Çalışmayı teşvik edici, emekli olmayı caydırıcı bir program yok. Herkes dört gözle emeklilik bekliyor tabii.
Faruk Çelik bu tablonun 2008 sonrası işe girenler için geçerli olmadığını açıkladı. Yeni nesil çok çalıştıkça, ona göre maaş alacak.
Ama burada şunu belirtelim: 2000 öncesi maaş bağlama oranı ila 2008 sonrası maaş bağlama oranı yarı yarıya düşürüldü. Yani iş hayatında çok çalışıp, çok prim ödemek emekli maaşını öyle eskisi gibi yükseltmiyor.
***
Bir not daha: 2008 yılındaki emeklilik düzenlemesi özel sektör için geçerli. Yani Anayasa Mahkemesi verdiği kararla bu haksız durum sivil vatandaşlar için geçerlidir ama devlet memurları için geçmez dedi.
Ülkenin Anayasa Mahkemesi verdi bu kararı: “Herkes eşittir ama memurlar daha eşittir”.
Bakın genç nesil gelmiyor diyoruz. Bazı ailelerde iki kişi çalışıyor ve tek çocuk var. Bir başka ailede ise tek bir çalışan var ve 3 çocuk bulunuyor. İşte burada Maliye Politikası Aileye giren gelire ve harcama sayısına bakmıyor. Sadece kişinin bireysel gelirine bakıyor.
Oysa 3 çocuğa yapılacak eğitim harcaması gibi, bakım harcaması gibi çok büyük eşitsizlik var.
Diyorum ya; maalesef devlette sorunları anlama ve temelden çözmede büyük açıklarımız var.

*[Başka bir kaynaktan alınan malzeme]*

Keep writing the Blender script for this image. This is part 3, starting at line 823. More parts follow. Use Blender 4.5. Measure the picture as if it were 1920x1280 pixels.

Bakın yıllar önce yazdım: 1. Köprü ayağını kullanmaktan vazgeçtim. Çünkü her gün 30-35 dakikada geçilecek yeri, 45-50 dakikada geçiyordum. Çünkü tam köprü ayağında toplumsal kuralları hiçe sayan, forslu ve/veya ahlaksız arabalar kaynak yapıyor ve kurala uyanlar ahmak yerine konuluyordu. Şimdi durum orada düzeltilmiş ama her yerde benzer işler devam ediyor.
Umarım toplumsal yaşantımızda temel haklar ve eşitlikler noktasında büyük yapısal değişimleri kavrayacak bir yapılanma oluşur. Aksi halde ne çalışırken, ne emeklilikte ne de yaşantımızda hak edilmiş bir hayatı bulmak için çok bekleriz.